投球回は1000に届いたのが野茂、黒田、大家友和の3人。大家はNPBでの実績が薄い段階からの渡米となったが、メジャーで先発として開花し、2002・2003年には2年連続で2桁勝利をマークしている。

奪三振

奪三振で際立っているのはダルビッシュで、2年目には277奪三振でア・リーグのタイトルを獲得し、3度のシーズン200奪三振を達成している。
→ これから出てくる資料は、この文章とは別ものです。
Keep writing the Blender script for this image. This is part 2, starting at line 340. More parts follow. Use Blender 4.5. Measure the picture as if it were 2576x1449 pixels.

野茂は、あと少しのところで2000個に届かなかった。

リリーフ記録 最多登板は長谷川滋利の517登板

ホールド

ホールド数では、NPBを経由せず社会人から直接メジャー挑戦した田澤純一がトップ。メジャーデビュー当時は先発として期待されていたが、手術を経てリリーフに転向し、セットアッパーとしてメジャー定着を果たした。

2013年は上原浩治とともに、ワールドチャンピオンに立ったレッドソックスの勝ちパターン継投を務めている。

岡島秀樹もレッドソックスでセットアッパーとして2007年のワールドチャンピオンに貢献し、5年で84個ものホールドを挙げた。昨季デビューした平野佳寿は、いきなりの32ホールド。これは2004年大塚晶則の34ホールドに次ぐ、日本人歴代2位の記録だった。

セーブ

セーブのトップは129セーブの佐々木主浩。2000年のデビューから3年連続30セーブ以上を挙げ、日本人唯一の100セーブを3年で達成している。

2位の上原はセットアッパーとして活躍していたところ、レッドソックス時代の2013年途中に好投が認められクローザーへ昇格。3年間はクローザーを務めた。


斎藤隆も、デビューからの3年間はクローザーを任された。

登板

登板数では、517登板の長谷川滋利がトップに立った。デビューからの9年、全て40登板以上。60登板以上は5回と、リリーフで最もタフに投げぬいた日本人投手といえる。

防御率トップは岩隈久志

最後に防御率など、指標として求める記録も見ていきたい。先発メインの投手は400投球回以上、リリーフメインの投手は200投球回以上を対象とした。

防御率

先発投手の防御率は岩隈久志、黒田、ダルビッシュが3.50以下。ダルビッシュと田中は、同程度の投球回数。勝ち星は田中が多いが、ダルビッシュの方が防御率はやや優秀だった。今季4年目を迎える前田健太は、これまでで3.80となっている。

奪三振率

先発投手の奪三振率は、11.04と抜けた数字を残しているダルビッシュ。続くのが9.76の前田。先発としてはローテーションに定着できない年が続ている前田だが、三振を奪う能力に関しては野茂よりも高いものを発揮している。

リリーフでは上原浩治、斎藤隆、佐々木主浩と強力な決め球を持つ投手が上位に入った。

WHIP

「1投球回あたり何人の走者を出したか」を表す「WHIP」は、田中が先発として最も優秀。

上原の0.89はメジャー全体の中でもトップクラスで、クローザーとしてチームをワールドチャンピオンに導いたレッドソックス時代の2013年はシーズンWHIP0.57という驚異的な数字もたたき出した。

K/BB

上原は「K/BB」でも圧倒的な数字を残している。これは奪三振数と与四球数の比率を求めることで、制球力を評価する指標。

5を超えれば優秀というところだが、上原は通算で7.33。メジャーでも抜群の制球力は変わらなかった。